O encontro teve a presença dos jornalistas Midiã Noelle, diretora geral do Instituto Commbne, André Santana, um dos fundadores do Instituto Mídia Étnica, do portal Correio Nagô e colunista no portal UOL, Ernesto Marques, presidente da Associação Baiana de Imprensa (ABI) e mediação de Camilla França, CEO do Portal Umbu, para discutir melhorias para os jornalistas, abordagem racial na comunicação e a influência das big techs no fazer jornalístico.
“Jornalismo, por essência, é público. Sim, a notícia foi transformada em produto, em mercadoria e ela é vendida também, ela tem seus custos a considerar para que seja produzida. Alguém tem que pagar essa conta. Se não está no âmbito da comunicação pública, de órgãos públicos, que estão aí para produzir informação de qualidade, pode estar também na área privada e isso não é demérito nem desqualifica a informação produzida por aí”, analisou Ernesto Marques. “Pelo contrário, acho que aumenta a responsabilidade, a gente precisa ter espaço para atender os nossos postos funcionais. Não há pena de nada nas questões trabalhistas. Agora mais do que nunca a gente tá precisando manter uma disposição para conversar sobre ética mesmo, em todas as suas dimensões”.
Comentando avanços para a classe de trabalhadores da imprensa, o presidente da ABI mencionou que na Austrália os jornalistas conquistaram o direito de serem remunerados por sua produção pelas big techs, grandes empresas de tecnologia utilizam e publicavam conteúdo jornalístico sem pagar. “A gente não consegue, no nosso campo, trabalhadores ou empreendedores individuais no campo da comunicação. A gente não consegue ficar numa posição que dependa desse interesse nosso. Isso, com limite, pode viabilizar pequenos negócios na comunicação e essa é uma tendência da comunicação digital. Estamos num ponto de vulnerabilidade muito grande em todos os sentidos”, disse citando o desafio de concorrer a financiadores na área.

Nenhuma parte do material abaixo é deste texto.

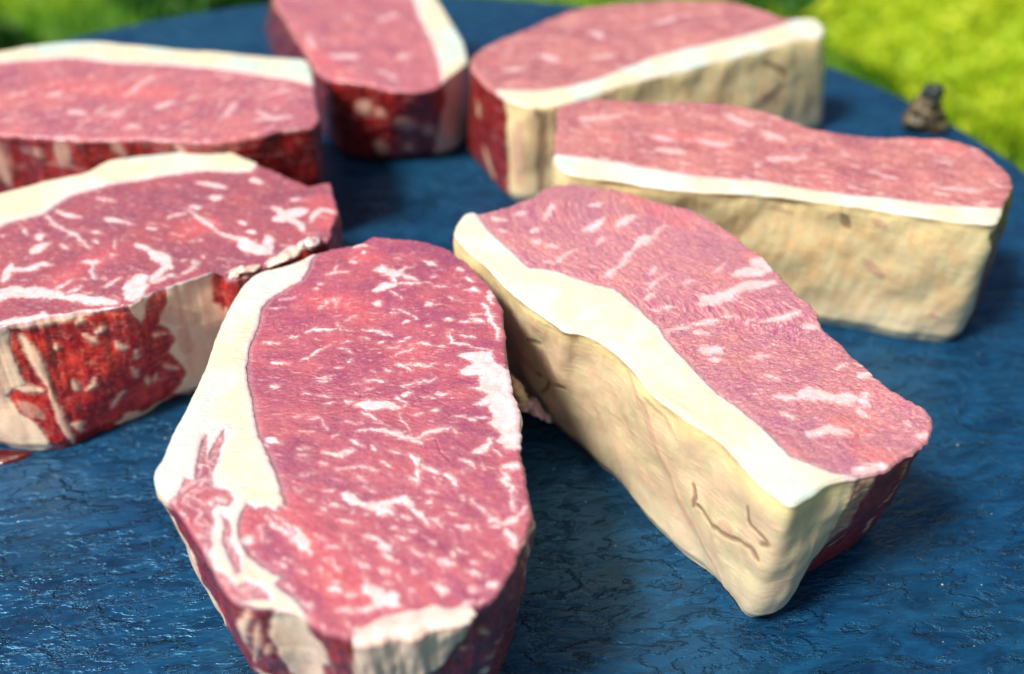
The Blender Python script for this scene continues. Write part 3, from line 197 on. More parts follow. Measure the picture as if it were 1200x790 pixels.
_rng = np.random.RandomState(7)
_perm = _rng.permutation(256); _perm = np.r_[_perm, _perm, _perm]
_grad = _rng.normal(size=(256, 3)); _grad /= np.linalg.norm(_grad, axis=1)[:, None]
def pnoise(x, y, z=0.0):
    x, y, z = np.broadcast_arrays(np.asarray(x, float), np.asarray(y, float), np.asarray(z, float))
    xi, yi, zi = np.floor(x).astype(int), np.floor(y).astype(int), np.floor(z).astype(int)
    xf, yf, zf = x-xi, y-yi, z-zi
    f = lambda t: t*t*t*(t*(t*6-15)+10)
    u, v, w = f(xf), f(yf), f(zf)
    xi &= 255; yi &= 255; zi &= 255
    def g(dx, dy, dz):
        h = _perm[_perm[_perm[xi+dx]+yi+dy]+zi+dz]
        q = _grad[h]
        return q[..., 0]*(xf-dx)+q[..., 1]*(yf-dy)+q[..., 2]*(zf-dz)
    L = lambda a, b, t: a+(b-a)*t
    return L(L(L(g(0,0,0), g(1,0,0), u), L(g(0,1,0), g(1,1,0), u), v),
             L(L(g(0,0,1), g(1,0,1), u), L(g(0,1,1), g(1,1,1), u), v), w)*1.4
def sstep(a, b, x):
    t = np.clip((x-a)/(b-a), 0, 1); return t*t*(3-2*t)

def catmull(P, per=16):
    P = np.array(P, float); n = len(P); t = (np.arange(per)/per)[:, None]; out = []
    for i in range(n):
        p0, p1, p2, p3 = P[i-1], P[i], P[(i+1) % n], P[(i+2) % n]
        out.append(.5*((2*p1)+(-p0+p2)*t+(2*p0-5*p1+4*p2-p3)*t*t+(-p0+3*p1-3*p2+p3)*t**3))
    return np.concatenate(out)
def sd_poly(px, py, poly):
    """signed distance, positive inside"""
    P = np.array(poly, float); Q = np.roll(P, -1, 0)
    best = np.full(px.shape, 1e9); inside = np.zeros(px.shape, bool)
    for (ax, ay), (bx, by) in zip(P, Q):
        ex, ey = bx-ax, by-ay; L2 = ex*ex+ey*ey
        if L2 < 1e-9: continue
        wx, wy = px-ax, py-ay
        t = np.clip((wx*ex+wy*ey)/L2, 0, 1)
        best = np.minimum(best, (wx-t*ex)**2+(wy-t*ey)**2)
        if ey != 0:
            c = (ay > py) != (by > py)
            inside ^= c & (px < ax+ex*(py-ay)/ey)
    d = np.sqrt(best)
    return np.where(inside, d, -d)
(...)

Midiã Noelle relembrou sua fala no lançamento de seu livro “Comunicação Antirracista”, em Salvador: “Não há como a gente pensar a comunicação antirracista desassociando a lógica do enfrentamento à desinformação. Então, mais do que nunca, a gente precisa trabalhar nas suas pautas, em nome do jornalismo, de forma cuidadosa com os dados e trazendo também a pauta do enfrentamento ao racismo para enfrentar a desinformação. O Brasil é um país democrático, porém, talvez não. Porque não pode existir democracia se existe racismo”.

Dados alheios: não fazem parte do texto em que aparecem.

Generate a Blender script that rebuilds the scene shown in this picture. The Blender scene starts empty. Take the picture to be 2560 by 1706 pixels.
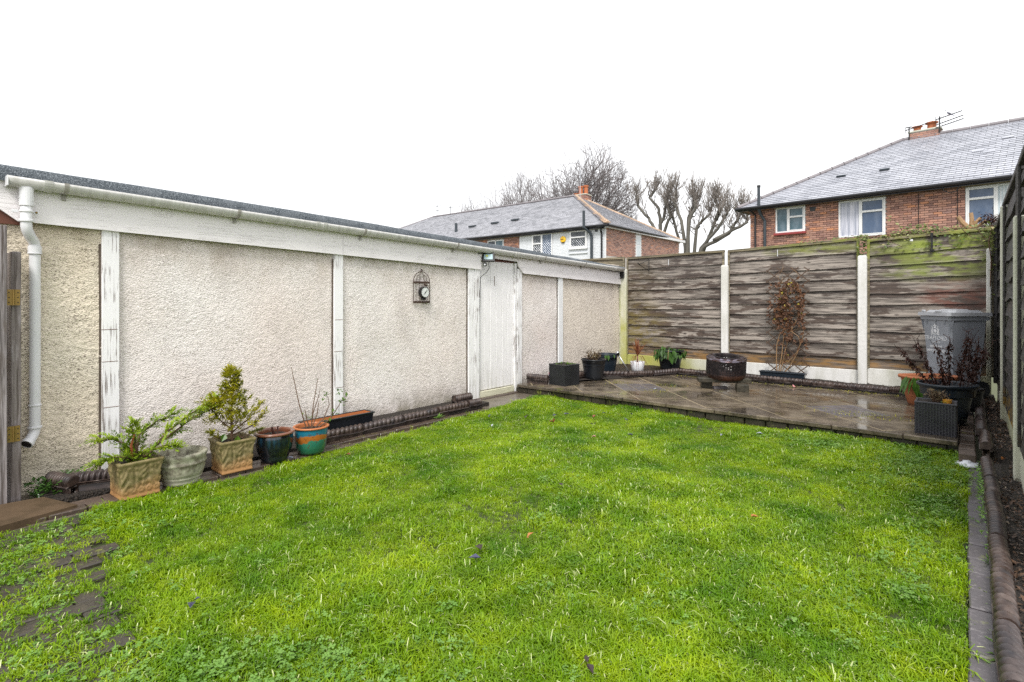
import bpy, math, random
import numpy as np
from mathutils import Vector, Matrix, Euler, Quaternion
R_ = math.radians
random.seed(7); np.random.seed(7)
SC = bpy.context.scene
COL = SC.collection

# ------------------------------------------------------------------ camera
CAM_H = 1.42
cd = bpy.data.cameras.new('camera'); cam = bpy.data.objects.new('camera', cd); COL.objects.link(cam)
cam.location = (0, 0, CAM_H); cam.rotation_euler = (R_(90), 0, R_(40.07))
cd.sensor_width = 36; cd.lens = 36 * 1353 / 2560; cd.shift_y = -0.0402
cd.clip_start = 0.05; cd.clip_end = 600
SC.camera = cam

# ------------------------------------------------------------------ world + sun (overcast)
SUN_EL, SUN_AZ = 52, 150      # light comes from behind the camera, high
w = bpy.data.worlds.new('World'); SC.world = w; w.use_nodes = True
nt = w.node_tree; nt.nodes.clear()
sky = nt.nodes.new('ShaderNodeTexSky'); sky.sky_type = 'NISHITA'; sky.sun_disc = False
sky.sun_elevation = R_(SUN_EL); sky.sun_rotation = R_(SUN_AZ); sky.dust_density = 4; sky.air_density = 1.0
hs = nt.nodes.new('ShaderNodeHueSaturation'); hs.inputs['Saturation'].default_value = 0.25
nt.links.new(sky.outputs[0], hs.inputs['Color'])
tc = nt.nodes.new('ShaderNodeTexCoord'); ns = nt.nodes.new('ShaderNodeTexNoise')
ns.inputs['Scale'].default_value = 1.3; ns.inputs['Detail'].default_value = 3
nt.links.new(tc.outputs['Generated'], ns.inputs['Vector'])
rp = nt.nodes.new('ShaderNodeValToRGB')
rp.color_ramp.elements[0].color = (6.9, 7.05, 7.3, 1); rp.color_ramp.elements[1].color = (8.6, 8.65, 8.75, 1)
rp.color_ramp.elements[0].position = .3; rp.color_ramp.elements[1].position = .6
nt.links.new(ns.outputs[0], rp.inputs[0])
mx = nt.nodes.new('ShaderNodeMixRGB'); mx.inputs[0].default_value = 0.88
nt.links.new(hs.outputs[0], mx.inputs[1]); nt.links.new(rp.outputs[0], mx.inputs[2])
bg = nt.nodes.new('ShaderNodeBackground'); bg.inputs['Strength'].default_value = 0.085
wo = nt.nodes.new('ShaderNodeOutputWorld')
nt.links.new(mx.outputs[0], bg.inputs[0]); nt.links.new(bg.outputs[0], wo.inputs[0])
sd = bpy.data.lights.new('sun', 'SUN'); sd.energy = 1.5; sd.angle = R_(18); sd.color = (1, .97, .92)
sun = bpy.data.objects.new('sun', sd); COL.objects.link(sun)
# direction towards the sun: azimuth measured clockwise from +Y
az = R_(SUN_AZ); el = R_(SUN_EL)
sdir = Vector((math.sin(az) * math.cos(el), math.cos(az) * math.cos(el), math.sin(el)))
sun.rotation_euler = sdir.to_track_quat('Z', 'Y').to_euler()
SC.view_settings.view_transform = 'Standard'; SC.view_settings.look = 'None'
SC.view_settings.exposure = 1.08; SC.view_settings.gamma = 1; SC.view_settings.use_curve_mapping = False
SC.cycles.max_bounces = 6; SC.cycles.diffuse_bounces = 3; SC.cycles.transparent_max_bounces = 8
SC.cycles.use_denoising = False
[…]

“A gente enquanto produtor de de conhecimento, de comunicação, de pessoas que pensam comunicação pela lógica de direitos, é preciso entender também como esse jornalismo digital precisa ter um cuidado fino para não se confundir também com as plataformas. Porque as plataformas digitais são empresas e que a gente, nessa nova lógica aí de compulsão de aparecer também essa coisa da subjetividade, que a Marilena Chauí fala que a gente só é visto, se o outro nos enxerga e se a gente aparece. Isso vai criando uma simbiose da vida do existir com existir com o equipamento, do existir com a internet, do existir do aparecer na internet, esse processo junto da tecnologia com nossas vidas de uma forma ainda mais afunilada”, explicitou a escritora.

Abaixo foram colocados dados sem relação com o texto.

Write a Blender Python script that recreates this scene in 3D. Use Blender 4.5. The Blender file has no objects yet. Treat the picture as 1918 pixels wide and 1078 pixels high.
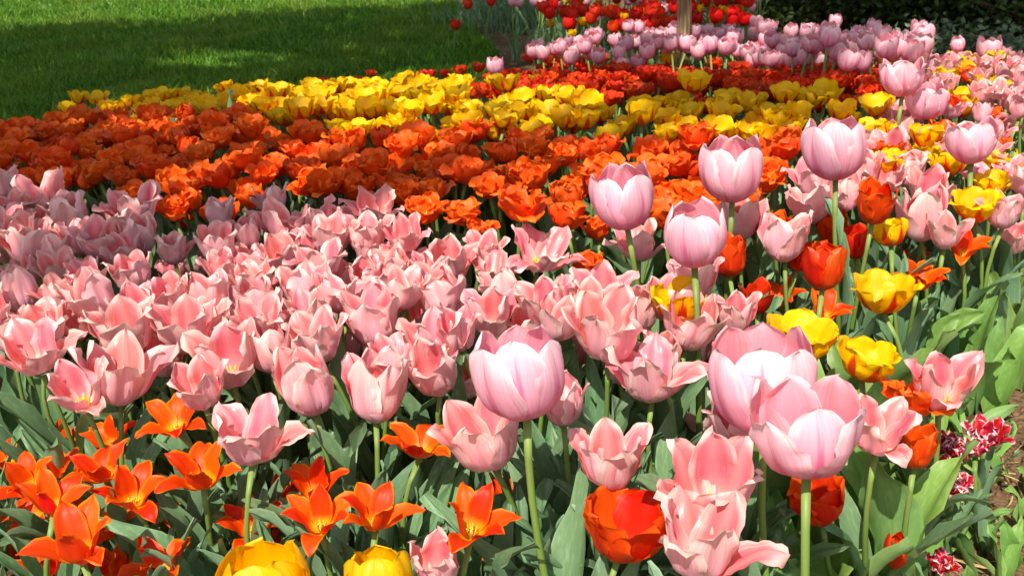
import bpy, math, random
import numpy as np
from mathutils import Matrix, Vector, Quaternion

random.seed(7)
RNG = np.random.default_rng(11)
R = math.radians
SC = bpy.context.scene
COL = SC.collection

# ------------------------------------------------------------------ camera, sky, sun, exposure
HC, FPX, CX, CY = 1.15, 2000.0, 959.0, 539.0
PITCH, ROLL = R(23.5), R(3.5)
F_ = Vector((0, math.cos(PITCH), -math.sin(PITCH)))
R0, U0 = Vector((1, 0, 0)), Vector((0, math.sin(PITCH), math.cos(PITCH)))
R_ = R0 * math.cos(ROLL) - U0 * math.sin(ROLL)
U_ = R0 * math.sin(ROLL) + U0 * math.cos(ROLL)
EYE = Vector((0, 0, HC))
cam_data = bpy.data.cameras.new('camera')
cam = bpy.data.objects.new('camera', cam_data)
COL.objects.link(cam)
M = Matrix((R_, U_, -F_)).transposed().to_4x4()
M.translation = EYE
cam.matrix_world = M
cam_data.sensor_width = 36
cam_data.lens = 36 * FPX / 1918
cam_data.clip_start, cam_data.clip_end = 0.05, 500
cam_data.dof.use_dof, cam_data.dof.focus_distance, cam_data.dof.aperture_fstop = True, 1.6, 16
SC.camera = cam

SUN_ELEV, SUN_AZ = R(54), R(198)          # azimuth clockwise from +Y (north): behind the camera, a little left
SDIR = Vector((math.sin(SUN_AZ) * math.cos(SUN_ELEV), math.cos(SUN_AZ) * math.cos(SUN_ELEV), math.sin(SUN_ELEV)))
w = bpy.data.worlds.new('World')
SC.world = w
w.use_nodes = True
nt = w.node_tree
bg = nt.nodes['Background']
sky = nt.nodes.new('ShaderNodeTexSky')
sky.sky_type = 'NISHITA'
sky.sun_disc = False
sky.sun_elevation, sky.sun_rotation = SUN_ELEV, SUN_AZ
hsv = nt.nodes.new('ShaderNodeHueSaturation'); hsv.inputs['Saturation'].default_value = 0.55
nt.links.new(sky.outputs[0], hsv.inputs['Color']); nt.links.new(hsv.outputs[0], bg.inputs[0])
bg.inputs[1].default_value = 0.12
sl = bpy.data.lights.new('sun', 'SUN')
sl.energy, sl.angle, sl.color = 4.6, R(0.55), (1, 0.95, 0.87)
so = bpy.data.objects.new('sun', sl)
COL.objects.link(so)
so.rotation_mode = 'QUATERNION'
so.rotation_quaternion = (-SDIR).to_track_quat('-Z', 'Y')
so.location = (-3, -6, 9)
SC.view_settings.view_transform = 'Standard'
SC.view_settings.look = 'None'
SC.view_settings.exposure = 0.4
SC.view_settings.gamma = 1
SC.cycles.use_denoising = True
SC.cycles.max_bounces = 8
SC.cycles.diffuse_bounces = 4
SC.cycles.transmission_bounces = 6


# ------------------------------------------------------------------ helpers
def sstep(a, b, x):
    t = np.clip((x - a) / (b - a), 0, 1)
    return t * t * (3 - 2 * t)


def ground_z(x, y):
    return -0.30 * sstep(2.9, 5.0, y) + 0.012 * np.sin(x * 2.3 + 1) * np.sin(y * 1.9)


def ray(u, v):
    return F_ + R_ * ((u - CX) / FPX) + U_ * ((CY - v) / FPX)


def at(u, v, h=0.0):
    """Point that lies h above the ground and is seen at photo pixel (u, v), and its depth."""
    d = ray(u, v)
    t, dt = 0.3, 0.05
    while t < 40:
        p = EYE + d * t
        if p.z < ground_z(p.x, p.y) + h:
            break
        t += dt
    lo, hi = t - dt, t
    for _ in range(25):
        m = (lo + hi) / 2
        p = EYE + d * m
        if p.z < ground_z(p.x, p.y) + h:
            hi = m
        else:
            lo = m
    return EYE + d * hi, hi


def project(p):
    q = p - EYE
    z = q.dot(F_)
    return CX + FPX * q.dot(R_) / z, CY - FPX * q.dot(U_) / z


def inside(poly, x, y):
    c, n = False, len(poly)
    for i in range(n):
        (x1, y1), (x2, y2) = poly[i], poly[(i + 1) % n]
        if (y1 > y) != (y2 > y) and x < (x2 - x1) * (y - y1) / (y2 - y1) + x1:
            c = not c
    return c


def tag(o, label=None, cat=None, group=None, kind=None):
    if label: o['label'] = label
    if cat: o['category'] = cat
    if group: o['group'] = group
    if kind: o['kind'] = kind
    return o


def link(name, data, parent=None):
    o = bpy.data.objects.new(name, data)
    COL.objects.link(o)
    if parent: o.parent = parent
    return o


class MB:
    """Collects pieces (vertices, faces, uv per vertex, material) and builds ONE mesh."""
    def __init__(s):
        s.v, s.f, s.uv, s.mi, s.mats, s.n = [], [], [], [], [], 0

    def add(s, v, f, uv, mat):
        if mat not in s.mats: s.mats.append(mat)
        m = s.mats.index(mat)
        s.v.append(np.asarray(v, float)); s.uv.append(np.asarray(uv, float))
        s.f += [tuple(i + s.n for i in q) for q in f]
        s.mi += [m] * len(f)
        s.n += len(v)

    def mesh(s, name):
        me = bpy.data.meshes.new(name)
        V = np.concatenate(s.v); UV = np.concatenate(s.uv)
        me.from_pydata(V.tolist(), [], s.f)
        for m in s.mats: me.materials.append(m)
        me.polygons.foreach_set('material_index', s.mi)
        me.polygons.foreach_set('use_smooth', [True] * len(s.f))
        lv = np.empty(len(me.loops), int); me.loops.foreach_get('vertex_index', lv)
        uvl = me.uv_layers.new(name='UVMap')
        uvl.data.foreach_set('uv', UV[lv].ravel())
        me.update()
        return me


def raw_mesh(name, V, loops, counts, mat, UV=None, smooth=False):
    """Large meshes straight from arrays."""
    me = bpy.data.meshes.new(name)
    me.vertices.add(len(V)); me.vertices.foreach_set('co', np.asarray(V, np.float32).ravel())
    me.loops.add(len(loops)); me.loops.foreach_set('vertex_index', np.asarray(loops, np.int32))
    me.polygons.add(len(counts))
    st = np.concatenate([[0], np.cumsum(counts)[:-1]]).astype(np.int32)
    me.polygons.foreach_set('loop_start', st)
    if smooth: me.polygons.foreach_set('use_smooth', np.ones(len(counts), bool))
    if UV is not None:
        l = me.uv_layers.new(name='UVMap')
        l.data.foreach_set('uv', np.asarray(UV, np.float32)[np.asarray(loops)].ravel())
    me.materials.append(mat)
    me.update(calc_edges=True)
    return me


# ------------------------------------------------------------------ materials
def srgb(*c):
    return tuple(((x / 255) / 12.92 if x / 255 < .04045 else ((x / 255 + .055) / 1.055) ** 2.4) for x in c) + (1,)


class NT:
    def __init__(s, name):
        s.m = bpy.data.materials.new(name); s.m.use_nodes = True
        s.t = s.m.node_tree; s.t.nodes.clear()
        s.out = s.t.nodes.new('ShaderNodeOutputMaterial')

    def n(s, ty, **kw):
        k = s.t.nodes.new(ty)
        for a, b in kw.items(): setattr(k, a, b)
        return k

    def l(s, a, b): s.t.links.new(a, b)

    def val(s, x, sock):
        if hasattr(x, 'is_output') or hasattr(x, 'links'): s.l(x, sock)
        else: sock.default_value = x

    def math(s, op, a, b=0.0, clamp=False):
        k = s.n('ShaderNodeMath', operation=op, use_clamp=clamp)
        s.val(a, k.inputs[0]); s.val(b, k.inputs[1])
        return k.outputs[0]

    def mix(s, f, a, b, mode='MIX'):
        k = s.n('ShaderNodeMix', data_type='RGBA', blend_type=mode)
        s.val(f, k.inputs[0]); s.val(a, k.inputs[6]); s.val(b, k.inputs[7])
        return k.outputs[2]

    def ramp(s, f, stops):
        k = s.n('ShaderNodeValToRGB')
        e = k.color_ramp.elements
        while len(e) < len(stops): e.new(0.5)
        for i, (p, c) in enumerate(stops): e[i].position = p; e[i].color = c
        s.l(f, k.inputs[0])
        return k.outputs[0]

    def smooth(s, x, a, b):
        k = s.n('ShaderNodeMapRange', interpolation_type='SMOOTHSTEP')
        s.l(x, k.inputs[0]); k.inputs[1].default_value = a; k.inputs[2].default_value = b
        return k.outputs[0]


def two_sided(k, col, rough, trans, spec=0.35, bump=None, tint=None):
    p = k.n('ShaderNodeBsdfPrincipled')
    k.l(col, p.inputs['Base Color'])
    p.inputs['Roughness'].default_value = rough
    p.inputs['Specular IOR Level'].default_value = spec
    if bump is not None: k.l(bump, p.inputs['Normal'])
    tr = k.n('ShaderNodeBsdfTranslucent')
    if tint: k.l(k.mix(1.0, col, tint, 'MULTIPLY'), tr.inputs[0])
    else: k.l(col, tr.inputs[0])
    mx = k.n('ShaderNodeMixShader')
    mx.inputs[0].default_value = trans
    k.l(p.outputs[0], mx.inputs[1]); k.l(tr.outputs[0], mx.inputs[2])
    k.l(mx.outputs[0], k.out.inputs[0])


def petal_mat(name, ins, outs, edge_in, edge_out, flame=None, rib=None, edge=(.55, 1.0), edge_amt=.8, vein=.25, trans=.3, rough=.42, hue=.012, flame_w=.5, flame_top=.75, raggedness=0.0, spec=.3, val=.12):
    """ins/outs: colour stops from base to tip on the inner/outer face; margins in edge_*; flame: colour of the outer midrib flame."""
    k = NT(name)
    uv = k.n('ShaderNodeUVMap'); sep = k.n('ShaderNodeSeparateXYZ'); k.l(uv.outputs[0], sep.inputs[0])
    u, v = sep.outputs[0], sep.outputs[1]
    e = k.math('ABSOLUTE', k.math('SUBTRACT', k.math('MULTIPLY', u, 2.0), 1.0))
    oi = k.n('ShaderNodeObjectInfo')
    mp = k.n('ShaderNodeCombineXYZ')
    k.l(k.math('MULTIPLY', u, 26.0), mp.inputs[0]); k.l(k.math('MULTIPLY', v, 2.2), mp.inputs[1]); k.l(k.math('MULTIPLY', oi.outputs['Random'], 40.0), mp.inputs[2])
    nz = k.n('ShaderNodeTexNoise'); nz.inputs['Scale'].default_value = 1.0; nz.inputs['Detail'].default_value = 3
    k.l(mp.outputs[0], nz.inputs['Vector'])
    st = nz.outputs['Fac']
    mp2 = k.n('ShaderNodeCombineXYZ')
    k.l(k.math('MULTIPLY', u, 3.0), mp2.inputs[0]); k.l(k.math('MULTIPLY', v, 2.5), mp2.inputs[1]); k.l(k.math('MULTIPLY', oi.outputs['Random'], 90.0), mp2.inputs[2])
    nb = k.n('ShaderNodeTexNoise'); nb.inputs['Scale'].default_value = 1.0; k.l(mp2.outputs[0], nb.inputs['Vector'])
    # the coloured margin, its width wandering with the streaks
    ee = k.math('ADD', e, k.math('MULTIPLY', k.math('SUBTRACT', st, 0.5), 0.55 + raggedness))
    tipw = k.math('MULTIPLY', k.smooth(v, .72, 1.02), .45)
    em = k.math('MULTIPLY', k.smooth(k.math('ADD', ee, tipw), edge[0], edge[1]), edge_amt)
    ci = k.mix(em, k.ramp(v, ins), edge_in)
    co = k.ramp(v, outs)
    co = k.mix(em, co, edge_out)
    if flame:
        wv = k.math('MULTIPLY', k.math('SUBTRACT', flame_top, v), flame_w / flame_top)
        d = k.math('SUBTRACT', wv, k.math('ADD', e, k.math('MULTIPLY', k.math('SUBTRACT', st, .5), .35)))
        co = k.mix(k.smooth(d, -.08, .12), co, flame)
    if rib:      # a paler band along the midrib of the inner face
        d = k.math('SUBTRACT', .3, k.math('ADD', e, k.math('MULTIPLY', k.math('SUBTRACT', st, .5), .5)))
        ci = k.mix(k.math('MULTIPLY', k.smooth(d, -.1, .25), .6), ci, rib)
    geo = k.n('ShaderNodeNewGeometry')
    col = k.mix(geo.outputs['Backfacing'], ci, co)
    # veins, blotches and a little difference from bloom to bloom
    a = k.math('ADD', 1 - vein / 2, k.math('MULTIPLY', st, vein))
    b = k.math('ADD', .88, k.math('MULTIPLY', nb.outputs['Fac'], .24))
    col = k.mix(1.0, col, k.math('MULTIPLY', a, b), 'MULTIPLY')
    hs = k.n('ShaderNodeHueSaturation')
    k.l(col, hs.inputs['Color'])
    k.l(k.math('ADD', .5 - hue, k.math('MULTIPLY', oi.outputs['Random'], 2 * hue)), hs.inputs['Hue'])
    r2 = k.math('FRACT', k.math('MULTIPLY', oi.outputs['Random'], 17.3))
    k.l(k.math('ADD', 1 - val, k.math('MULTIPLY', r2, 2 * val)), hs.inputs['Value'])
    r3 = k.math('FRACT', k.math('MULTIPLY', oi.outputs['Random'], 41.9))
    brown = k.math('MULTIPLY', k.smooth(k.math('ADD', v, k.math('MULTIPLY', st, .05)), .985, 1.03), k.math('GREATER_THAN', r3, .9))
    vz = k.n('ShaderNodeTexVoronoi'); vz.inputs['Scale'].default_value = 9; k.l(mp2.outputs[0], vz.inputs['Vector'])
    speck = k.math('MULTIPLY', k.math('LESS_THAN', vz.outputs['Distance'], .06), k.math('GREATER_THAN', r3, .5))
    fin = k.mix(k.math('MULTIPLY', k.math('MAXIMUM', brown, speck), .4), hs.outputs[0], C(120, 78, 50))
    bp = k.n('ShaderNodeBump'); bp.inputs['Strength'].default_value = .45; bp.inputs['Distance'].default_value = .0014
    k.l(st, bp.inputs['Height'])
    two_sided(k, fin, rough, trans, spec, bp.outputs[0])
    return k.m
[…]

Contando sua trajetória, André Santana repassou sua transição da mídia independente para o UOL, um site tradicional parte da grande mídia. “Eu descobri que, na verdade, o desafio ainda era falar de todas aquelas pautas que a gente foi, durante tanto tempo, apresentando no Correio Nagô e nos veículos nossos da imprensa preta, que a gente agora teria a oportunidade de falar para um outro público. Muitas vezes é retomar questões que a gente pensava dentro da nossa bolha, dentro do nosso quilombo, dentro da nossa comunidade”.
“O racismo ainda não nos dá trégua para a gente poder não falar de certas coisas. Tem um imenso público que não ouviu falar sobre isso porque também é outro mecanismo do racismo: não fazer com que essas pautas sejam relevantes, sejam importantes, sejam pautadas pelos veículos. […] Pensando também que é um alívio que você sente pensando nas novas gerações. Esse é o desafio, manter ainda os temas que são essenciais, que na verdade são temas que garantem a nossa vida como um povo preto.”
“Se a gente deixar de falar, a gente vai estar abrindo mão do direito de estar vivo. Trazer para um outro público que não foi acostumado com esse tema, que não foi apresentado, que não conseguiu despertar para a importância desse tema, mas também dialogar com as novas gerações que vêm aí já dialogando, se empoderando e se interessando”, analisou Santana.